My First Time: Red Lipstick

Like many women, my makeup routine is unchanging. I start with foundation, then a touch of blush, followed by a medium smoky eye made by lining my lower lids in dark brown eyeliner, and then apply a few coats of mascara. For the lips, a simple pink stain topped with Rosebud Salve. So, it’s really a wonder that I have an entire bathroom filled with unused eye shadows in every shade of the rainbow and lipsticks to last me a lifetime. The occasions these do get used? Once or twice a year when I decide to fashion a “bold” look, or during experimentation sessions that inevitably end with the makeup remover bottle.

However, there’s one little item in my arsenal of beauty products that I always come back to: a tube of classic red Chanel lipstick. I cannot tell you how many times I’ve applied this in preparation for a night (or day) out, and wiped if off before leaving the house, never once getting real use out of it. It’s not that it looks bad on me. Not at all. But it seems to throw off the balance of my look somehow. Sometimes I feel too slutty, or think I look like a teenager did my makeup, just going a bit too far with everything. Other times, the red lips staring back at me in the mirror seem to say something about who I am, or want to be. There’s a go-to gal. Am I a go-to gal? Or: There’s an insecure girl who read in some lady mag that wearing a coat of red lipstick makes you more confident.

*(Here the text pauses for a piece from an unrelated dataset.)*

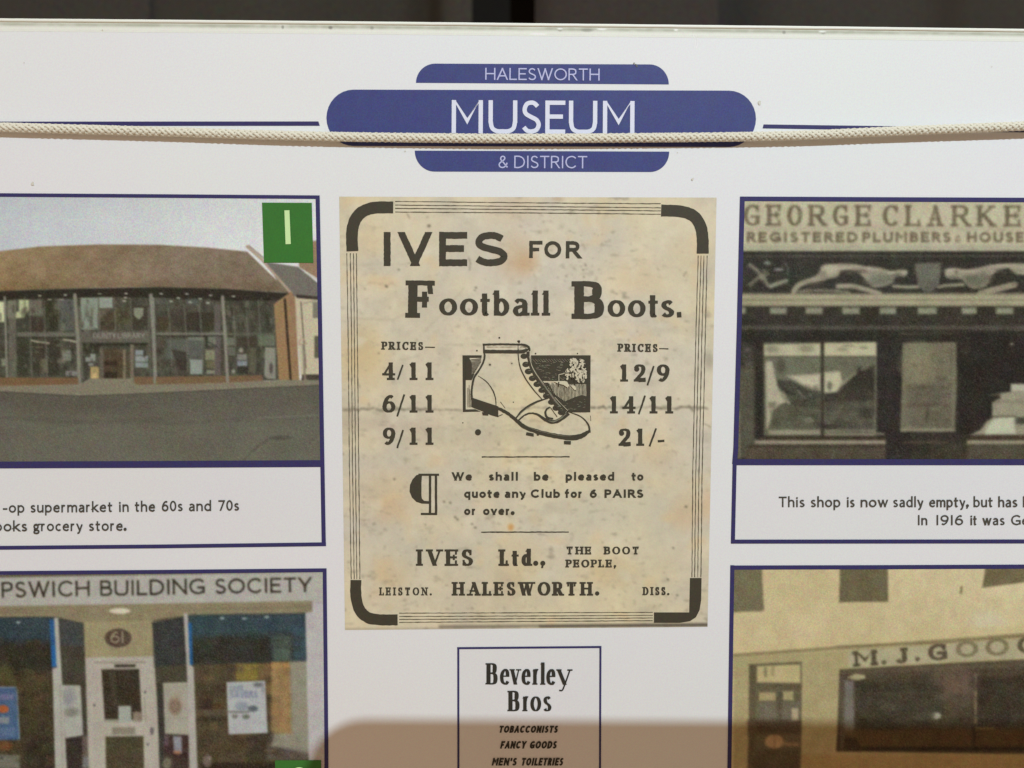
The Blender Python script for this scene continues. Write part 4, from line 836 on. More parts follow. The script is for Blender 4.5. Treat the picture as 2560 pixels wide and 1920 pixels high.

It was after the Golden Globes this year that I became so in love with January Jones’ perfect lip hue (what some have been calling “the new red lip”), that I decided to hell with it. So last night, I lacquered up my mouth with my bright Chanel lipstick, took myself to a party, and decided to see what would happen.If I were writing about this for a lady mag, you’d probably be reading about how I transformed myself into a sassy vixen, was the life of the party, and walked away with a handful of phone numbers.

Clearly, that didn’t happen. But, a few rewarding things did. The first people to notice my makeup change were my two girlfriends, who, upon seeing me, immediately said, “Ow, owwww, hey sexy red lips!”

“Ha!” I replied triumphantly. “I’m glad you noticed. I made a very conscious decision to wear red lipstick tonight. It’s an experiment.”

“It’s very distinctive on you. You can pull it off.” Phewf. That put my mind at ease.

Unfortunately, the nature of my experiment didn’t have a control. (Wouldn’t that be cool, though, if you could re-do an event, and see if one adjustment would change everything?) So, I’m not sure if the success (yes, success) of the evening had anything to do with my daring beauty choices. Walking into the party with my two friends, the host, a guy I’d managed to really insult the last time we met, picked me up and spun me around. I was shocked. The one time we’d talked before, we’d gotten into some feminist debate, and he had been such a complete ass, that I said it to his face, and then left the bar. When I greeted him this time, I smiled, and before I could even finish saying, “I’m sorry, I think we got off on the wrong … ” I was off my feet and spinning through the air. The f**k? Maybe he wasn’t such a bad guy … and far cuter than I remembered.

As for the rest of the night, I’m not sure it would be entirely true to say that I was more outgoing than normal, but I certainly did talk to more strangers (not necessarily attractive ones) than I usually do. It had more to do with feeling prettier and more dressed-up. I found myself going to the bathroom twice to do a makeup touch-up, not wanting to lose the boldness of the look.

Upon leaving, I said goodbye to the host last. “Thanks for inviting me; I had a nice time,” I told him.

“Yeah, you know, you’re pretty cool. We should hang out sometime.”

“Yeah, I know I give you a hard time, but … ” I decided to go with my gut and say something completely honest: “I like you. I actually like you quite a bit.”

He smiled, and patted his pockets, looking for a pen. “I should give you my email or something.”

“You know what? No. Here’s my card. I’ll leave the work to you. If you want to hang, we’ll hang.”

Would all of that have happened without my berry-red lips? Probably. But it definitely seemed more special with them.